31st International Conference
on Massive Storage Systems
and Technology (MSST 2015)

Sponsored by Santa Clara University,
School of Engineering

Since the conference was founded by the leading national laboratories, MSST has been a venue for massive-scale storage architects, operators, researchers, and vendors to discuss building and securing the world's largest storage systems for high-performance computing, web-scale systems, and enterprises.

May 30th — June 5th

Santa Clara

Santa Clara

MSST 2015 Speaker

Brent Gorda, Intel

Brent Gorda
           DAOS—An Architecture for Exascale Storage

Three emerging trends must be considered when assessing how HPC storage will operate at exascale. First, exascale simulation workflows will greatly expand the volume and complexity of data and metadata to be stored and analysed. Second, ever increasing core and node counts will require corresponding scaling of application concurrency while simultaneously increasing the frequency of hardware failure. Third, new NVRAM technologies will allow storage, accessible at extremely fine grain and low latency, to be distributed across the entire cluster fabric to exploit full cross-sectional bandwidth. This talk describes Distributed Application Object Storage (DAOS)—a new storage architecture that Intel is developing to address the scalability and resilience issues and exploit the performance opportunities presented by these emerging trends.

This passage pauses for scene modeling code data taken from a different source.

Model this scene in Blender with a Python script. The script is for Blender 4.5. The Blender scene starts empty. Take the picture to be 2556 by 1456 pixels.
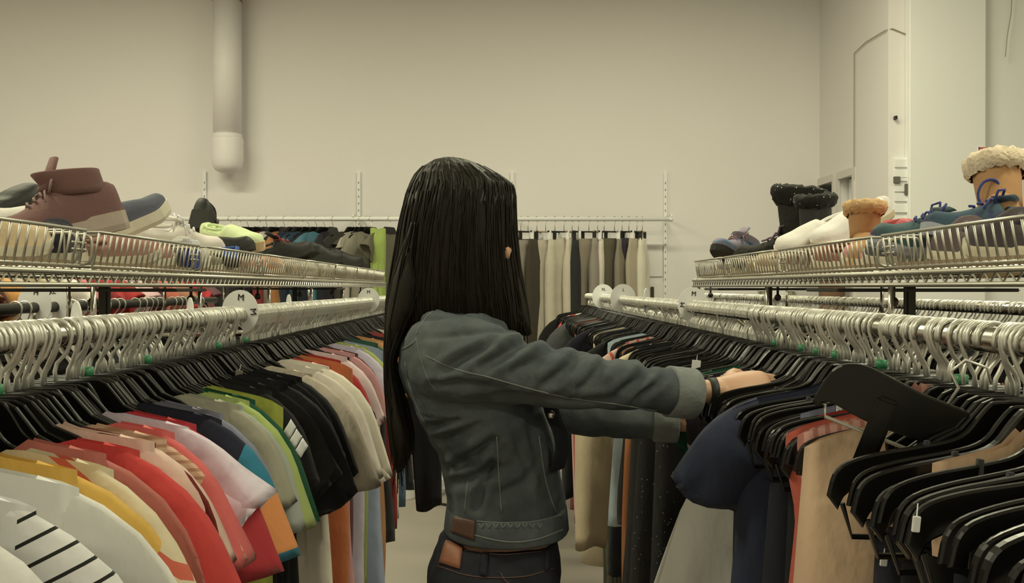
import bpy, bmesh, math, random
from mathutils import Vector, Matrix, Euler, noise
from mathutils.bvhtree import BVHTree

R = math.radians
scene = bpy.context.scene
COL = scene.collection

# ------------------------------------------------------------------ camera
CAM_Z = 1.45
FPX = 2300.0
VX, VY = 1258.0, 718.0           # vanishing point of the aisle in the 2556 x 1456 frame
cam_data = bpy.data.cameras.new('camera')
cam_data.sensor_width = 36.0
cam_data.lens = 36.0 * FPX / 2556.0
cam_data.clip_start = 0.05
cam = bpy.data.objects.new('camera', cam_data)
COL.objects.link(cam)
cam.location = (0, 0, CAM_Z)
cam.rotation_euler = (R(90) - math.atan((728 - VY) / FPX), 0, -math.atan((1278 - VX) / FPX))
scene.camera = cam

# ------------------------------------------------------------------ world, exposure
world = bpy.data.worlds.new('world')
scene.world = world
world.use_nodes = True
world.node_tree.nodes['Background'].inputs[0].default_value = (0.05, 0.045, 0.035, 1)
world.node_tree.nodes['Background'].inputs[1].default_value = 0.3
vs = scene.view_settings
vs.view_transform = 'Standard'
vs.look = 'None'
vs.exposure = 0.22
vs.gamma = 1.0
vs.use_curve_mapping = False

# ceiling lamps: (x, y) centres of the suspended strip fixtures; the builder is further down
LAMP_Z = 3.72
LAMPS = [(-2.3, -1.9, 34), (2.2, -1.9, 34), (-2.3, 1.2, 46), (2.2, 1.2, 46), (-2.6, 4.2, 56), (0.9, 4.2, 56)]   # x, y, watts
LAMP_TINT = (1.0, 0.965, 0.67)


def W(px, py, y):
    """world point that shows at pixel (px, py) when it stands y metres down the aisle"""
    return Vector(((px - VX) * y / FPX, y, CAM_Z - (py - VY) * y / FPX))


# ------------------------------------------------------------------ colours and materials
def s2l(c):
    c /= 255.0
    return c / 12.92 if c <= 0.04045 else ((c + 0.055) / 1.055) ** 2.4


def C(r, g, b, k=1.0):
    """surface colour from a colour seen under the warm lamps"""
    c = [s2l(v) * m * k * 0.92 for v, m in zip((r, g, b), (1.42, 1.52, 2.20))]
    g_ = sum(c) / 3
    return tuple(min(0.86, max(0.004, v * 0.84 + g_ * 0.16)) for v in c)


def nodes_of(name):
    m = bpy.data.materials.new(name)
    m.use_nodes = True
    return m, m.node_tree.nodes, m.node_tree.links, m.node_tree.nodes['Principled BSDF']


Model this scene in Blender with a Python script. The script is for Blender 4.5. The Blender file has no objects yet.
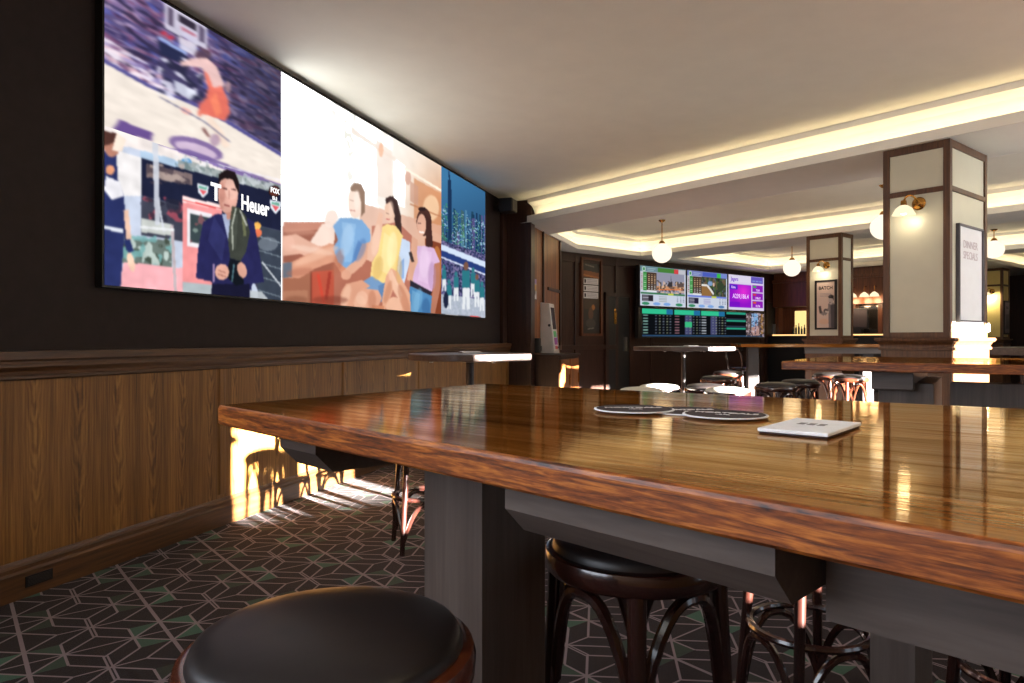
import bpy, bmesh, math, random
import numpy as np
from mathutils import Vector, Matrix, geometry
random.seed(7); rng = np.random.default_rng(11)
PI = math.pi
SC = bpy.context.scene
COL = SC.collection

# ------------------------------------------------------------------ camera measures
F, HZ, EYE = 700.0, 339.5, 1.2                     # focal length in px (1024 wide), horizon row, eye height
def at(px, d, z=0.0):                              # point at depth d on an image column
    return Vector(((px-512)/F*d, d, z))
# two directions of the building: the grid of columns and beams, and the slanted screen wall
GR = math.radians(39.0)
AX = Vector((-math.sin(GR), math.cos(GR), 0)); BX = Vector((math.cos(GR), math.sin(GR), 0))
def G(b, a, z=0.0): return BX*b + AX*a + Vector((0, 0, z))
W0 = Vector((-2.37, 3.237, 0)); WD = Vector((.3035, .9528, 0)); WN = Vector((.9528, -.3035, 0)); WR = math.atan2(.9528, .3035)
def W(t, n=0.0, z=0.0): return W0 + WD*t + WN*n + Vector((0, 0, z))
CEIL, SOFF = 3.23, 2.90

# ------------------------------------------------------------------ materials
def srgb(r, g, b):
    f = lambda c: c/12.92 if c <= .04045 else ((c+.055)/1.055)**2.4
    return (f(r/255), f(g/255), f(b/255), 1)
class NT:
    def __init__(s, name):
        s.m = bpy.data.materials.new(name); s.m.use_nodes = True
        s.t = s.m.node_tree; s.n = s.t.nodes; s.l = s.t.links; s.n.clear()
        s.out = s.n.new('ShaderNodeOutputMaterial')
    def node(s, typ, **kw):
        n = s.n.new(typ)
        for k, v in kw.items(): setattr(n, k, v)
        return n
    def inp(s, sock, v):
        if v is None: return
        if isinstance(v, bpy.types.NodeSocket): s.l.new(v, sock)
        else: sock.default_value = v
    def math(s, op, a, b=None, c=None):
        n = s.node('ShaderNodeMath', operation=op)
        s.inp(n.inputs[0], a); s.inp(n.inputs[1], b); s.inp(n.inputs[2], c)
        return n.outputs[0]
    def coord(s, kind='Object'):
        return s.node('ShaderNodeTexCoord').outputs[kind]
    def mapping(s, vec, loc=(0,0,0), rot=(0,0,0), scale=(1,1,1)):
        n = s.node('ShaderNodeMapping'); s.l.new(vec, n.inputs[0])
        n.inputs['Location'].default_value = loc; n.inputs['Rotation'].default_value = rot; n.inputs['Scale'].default_value = scale
        return n.outputs[0]
    def noise(s, vec, scale=5, detail=4, rough=.55, dist=0):
        n = s.node('ShaderNodeTexNoise'); s.l.new(vec, n.inputs['Vector'])
        n.inputs['Scale'].default_value = scale; n.inputs['Detail'].default_value = detail
        n.inputs['Roughness'].default_value = rough; n.inputs['Distortion'].default_value = dist
        return n.outputs['Fac']
    def ramp(s, fac, stops):
        n = s.node('ShaderNodeValToRGB'); s.l.new(fac, n.inputs[0])
        e = n.color_ramp.elements
        while len(e) < len(stops): e.new(.5)
        for x, (p, c) in zip(e, stops): x.position = p; x.color = c
        return n.outputs[0]
    def mix(s, fac, a, b, typ='MIX'):
        n = s.node('ShaderNodeMix', data_type='RGBA', blend_type=typ)
        s.inp(n.inputs[0], fac); s.inp(n.inputs[6], a); s.inp(n.inputs[7], b)
        return n.outputs[2]
    def bump(s, h, strength=.2, dist=.01):
        n = s.node('ShaderNodeBump'); s.l.new(h, n.inputs['Height'])
        n.inputs['Strength'].default_value = strength; n.inputs['Distance'].default_value = dist
        return n.outputs[0]
    def principled(s, color, rough=.5, spec=.5, coat=0, coat_rough=.05, metal=0, normal=None, coat_normal=None, emis=None, emis_s=0, trans=0, sheen=0):
        p = s.node('ShaderNodeBsdfPrincipled')
        s.inp(p.inputs['Base Color'], color); s.inp(p.inputs['Roughness'], rough)
        p.inputs['Specular IOR Level'].default_value = spec; p.inputs['Coat Weight'].default_value = coat
        p.inputs['Coat Roughness'].default_value = coat_rough; p.inputs['Metallic'].default_value = metal
        p.inputs['Transmission Weight'].default_value = trans; p.inputs['Sheen Weight'].default_value = sheen
        if normal is not None: s.l.new(normal, p.inputs['Normal'])
        if coat_normal is not None: s.l.new(coat_normal, p.inputs['Coat Normal'])
        if emis is not None: s.inp(p.inputs['Emission Color'], emis); p.inputs['Emission Strength'].default_value = emis_s
        s.l.new(p.outputs[0], s.out.inputs[0]); return s.m
    def emission(s, color, strength):
        e = s.node('ShaderNodeEmission'); s.inp(e.inputs[0], color); e.inputs[1].default_value = strength
        s.l.new(e.outputs[0], s.out.inputs[0]); return s.m

def plain(name, col, rough=.5, noise=.06, scale=30, **kw):
    k = NT(name); c = k.coord()
    f = k.noise(c, scale, 3)
    lo = tuple(x*(1-noise*2) for x in col[:3])+(1,); hi = tuple(min(1, x*(1+noise*2)) for x in col[:3])+(1,)
    return k.principled(k.ramp(f, [(.3, lo), (.7, hi)]), rough, **kw)
def glow(name, col, strength): return NT(name).emission(col, strength)

def grain(name, lo, mid, hi, axis='Z', rough=.4, fine=1.0, coat=0, coat_rough=.05, spec=.5, bump=.12, streak=1.0):
    """straight wood grain along an object axis"""
    k = NT(name); c = k.coord()
    sc = {'X': (1.2, 26, 26), 'Y': (26, 1.2, 26), 'Z': (26, 26, 1.2)}[axis]
    v = k.mapping(c, scale=tuple(x*fine for x in sc))
    f1 = k.noise(v, 1.5, 5, .6, .6); f2 = k.noise(k.mapping(c, scale=tuple(x*fine*4 for x in sc)), 2, 2)
    f = k.math('ADD', k.math('MULTIPLY', f1, .75*streak), k.math('MULTIPLY', f2, .25))
    col = k.ramp(f, [(.28, lo), (.5, mid), (.72, hi)])
    return k.principled(col, rough, spec=spec, coat=coat, coat_rough=coat_rough, normal=k.bump(f, bump, .003))

def oak_panel(name):
    """veneered oak with cathedral figure: nested arches climbing each leaf, straight grain beside them"""
    k = NT(name); c = k.coord()
    sx = k.node('ShaderNodeSeparateXYZ'); k.l.new(c, sx.inputs[0]); x, z = sx.outputs[0], sx.outputs[2]
    wob = k.math('MULTIPLY', k.math('SUBTRACT', k.noise(k.mapping(c, scale=(3, 3, 1.3)), 2, 3), .5), .09)
    xx = k.math('ADD', x, wob)
    leaf = .232
    fr = k.math('SUBTRACT', k.math('FRACT', k.math('DIVIDE', xx, leaf)), .5)
    fl = k.math('FLOOR', k.math('DIVIDE', x, leaf))
    ax = k.math('ABSOLUTE', fr)
    arch = k.math('ADD', k.math('MULTIPLY', z, 5.0), k.math('MULTIPLY', k.math('POWER', ax, 1.4), -16.0))
    arch = k.math('ADD', arch, k.math('MULTIPLY', k.noise(k.mapping(c, scale=(6, 6, 3)), 3, 3), 1.6))
    arch = k.math('ADD', arch, k.math('MULTIPLY', fl, 3.7))
    ring = k.math('SINE', k.math('MULTIPLY', arch, 7.0))
    near = k.math('SUBTRACT', 1.0, k.math('MULTIPLY', ax, 4.2)); near = k.math('MAXIMUM', near, 0.12)
    fig = k.math('MULTIPLY', ring, near)
    fine = k.noise(k.mapping(c, scale=(140, 140, 3.0)), 1.0, 4, .6)
    broad = k.noise(k.mapping(c, scale=(11, 11, .35)), 1.0, 2)
    f = k.math('ADD', k.math('ADD', k.math('MULTIPLY', fig, .10), k.math('MULTIPLY', fine, .60)), k.math('MULTIPLY', broad, .36))
    col = k.ramp(f, [(.24, srgb(54, 32, 11)), (.48, srgb(126, 86, 40)), (.72, srgb(168, 122, 62))])
    return k.principled(col, .45, spec=.35, normal=k.bump(f, .12, .002))

def carpet(name):
    """dark plum carpet woven with a lattice of pale lines, rhombic stars and muted green triangles"""
    k = NT(name); c = k.coord()
    sx = k.node('ShaderNodeSeparateXYZ'); k.l.new(c, sx.inputs[0])       # object x = b, y = a
    U = k.math('DIVIDE', k.math('SUBTRACT', sx.outputs[0], .234), .475)
    V = k.math('DIVIDE', k.math('SUBTRACT', sx.outputs[1], 2.915), .457)
    x = k.math('ABSOLUTE', k.math('SUBTRACT', k.math('FRACT', U), .5))
    y = k.math('ABSOLUTE', k.math('SUBTRACT', k.math('FRACT', k.math('ADD', V, .5)), .5))
    S, A_, M, L = (lambda a, b: k.math('SUBTRACT', a, b)), (lambda a, b: k.math('ADD', a, b)), (lambda a, b: k.math('MULTIPLY', a, b)), (lambda a, b: k.math('LESS_THAN', a, b))
    ab = lambda a: k.math('ABSOLUTE', a)
    w = .0105
    def line(dist, *conds, ww=w):
        r = L(dist, ww)
        for q in conds: r = M(r, q)
        return r
    xl, xg = L(x, .25), k.math('GREATER_THAN', x, .25)
    yl, yg = L(y, .25), k.math('GREATER_THAN', y, .25)
    q = .7071
    lines = [
        line(ab(S(x, .014)), yl, ww=.008),
        line(M(ab(S(S(y, x), .25)), q), xl),
        line(M(ab(S(y, x)), q), xl),
        line(ab(S(x, .25)), yg),
        line(S(.5, y), ww=.009),
        line(y, xl, ww=.009),
        line(M(ab(S(S(x, y), .25)), q), xg),
        line(M(ab(S(A_(x, y), .75)), q), xg),
        line(S(.5, x), ww=.016)]
    tot = lines[0]
    for l_ in lines[1:]: tot = k.math('MAXIMUM', tot, l_)
    # triangle (.25,.25) (.25,.5) (.5,.25)
    tri = M(M(xg, yg), L(A_(x, y), .75))
    cell = k.node('ShaderNodeTexWhiteNoise', noise_dimensions='3D')
    cv = k.node('ShaderNodeCombineXYZ')
    k.l.new(k.math('FLOOR', M(U, 2.0)), cv.inputs[0]); k.l.new(k.math('FLOOR', M(A_(V, .25), 2.0)), cv.inputs[1]); k.l.new(cv.outputs[0], cell.inputs[0])
    tuft = k.noise(c, 260, 2, .7); cloud = k.noise(c, 1.3, 2)
    base = k.ramp(tuft, [(.3, srgb(17, 12, 14)), (.7, srgb(41, 30, 32))])
    green = k.ramp(cell.outputs[0], [(.15, srgb(50, 54, 46)), (.85, srgb(70, 104, 86))])
    green = k.mix(tuft, k.mix(1.0, green, (.5, .5, .5, 1), 'MULTIPLY'), green)
    col = k.mix(tri, base, green)
    col = k.mix(M(tot, .7), col, srgb(146, 130, 136))
    return k.principled(col, .95, spec=.1, normal=k.bump(tuft, .6, .004), sheen=.06)

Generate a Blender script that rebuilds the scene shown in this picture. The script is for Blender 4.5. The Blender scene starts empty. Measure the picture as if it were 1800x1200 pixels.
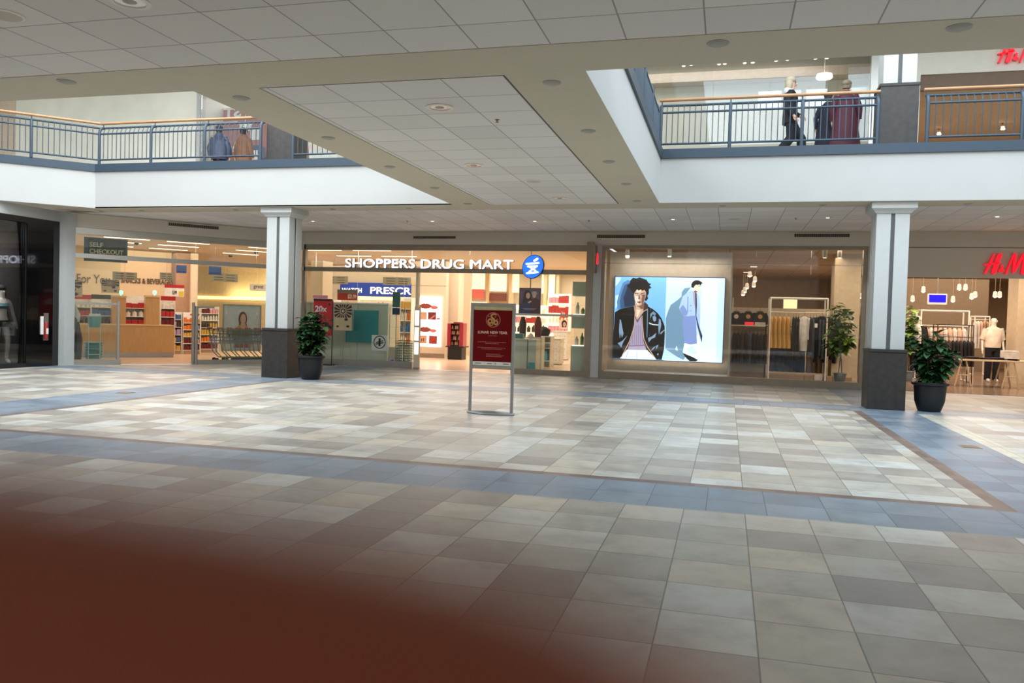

Brent Gorda has spent twenty-five years in the High Performance Parallel Computing community. As a long-time participant with the DOE labs, Brent was involved in the shift from vector to parallel computing. He was also involved in major system/architecture shifts including negotiating and holding the contract for the IBM BlueGene series of systems, software projects involving parallel languages and system tools and the Lustre storage project. In 2010, Brent started Whamcloud to focus on the Lustre file system. Whamcloud was acquired by Intel in 2012 and Brent currently runs the High Performance Data Division as a business unit involved in high performance I/O activities.